Gucci-owner Kering said its stores were temporarily closed in the UAE, Kuwait, Bahrain and Qatar and it has suspended travel to the Middle East.

Luxury growth engine under threat

Shares in luxury groups LVMH, Hermes, and Cartier-owner Richemont were down 4 percent to 5.7 percent on Monday afternoon as investors digested the knock-on impacts of the conflict.

The Middle East still accounts for a small share of global spending on luxury — between 5 percent and 10 percent, according ⁠to RBC analyst Piral Dadhania. But the region was “luxury’s brightest performer” last year, according to consultancy ‌Bain, while sales of expensive handbags have stalled in the rest of the ‌world.
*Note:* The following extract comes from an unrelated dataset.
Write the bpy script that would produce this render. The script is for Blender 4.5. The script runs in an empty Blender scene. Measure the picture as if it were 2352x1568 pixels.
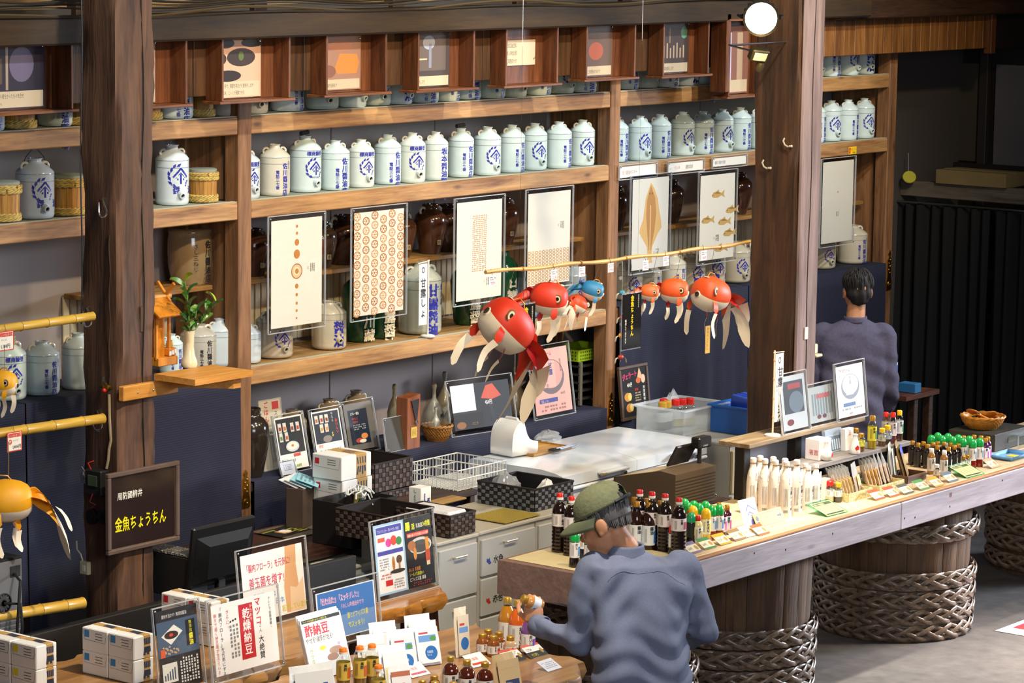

Now, shuttered airports have put an abrupt stop to tourism flows into ​the region and missile strikes — including one that damaged Dubai’s ‌five-star Fairmont Palm hotel — are likely to dissuade travelers, particularly if the conflict drags on.

“If you assume that it’s ‌a $5 billion to $6 billion (travel retail) market and let’s say it’s going to be shut down for a month, we are talking about hundreds of millions of dollars that are definitely at risk,” said Victor Dijon, senior partner at consultancy Kearney.

If Middle Eastern shoppers cannot travel to Paris or Milan, that could also hurt luxury sales in Europe, he added.

Luxury brands have been investing in lavish new stores and exclusive events ‌across the region. Cartier unveiled a “high-jewelry” exhibition in Dubai’s Keturah Park just days before the conflict started.

Cartier and Richemont did not reply to requests for comment.

Luxury conglomerate LVMH ⁠has also bet big on ⁠the region. Last month, its flagship brand Louis Vuitton staged an exhibition at the Jumeirah Marsa Al Arab hotel, and beauty retailer Sephora launched its first Saudi beauty brand.

LVMH does not report specific figures for the region, but in January Chief Financial Officer Cecile Cabanis said the Middle East has been “displaying significant growth.” LVMH did not reply to a request for comment on how its business may be impacted by the conflict.

The Middle East has also attracted new investment from mass-market players. Budget fashion retailer Primark said in January that it plans to open three stores in Dubai in March, April and May, followed by stores in Bahrain and Qatar by the end of the year.

“Primark is set to open its first store in Dubai at the end of March but clearly this is a fast-moving situation which we are monitoring closely,” a spokesperson for Primark-owner Associated British Foods said.

Apple stores in Dubai will remain closed until Thursday morning, the company’s website showed, while Swedish fast-fashion retailer ​H&M said its stores in Bahrain and Israel are ​closed.

Consumer goods group Reckitt has told all employees in the Middle East to work from home, temporarily closed its Bahrain manufacturing site and suspended all business travel to the region until further notice.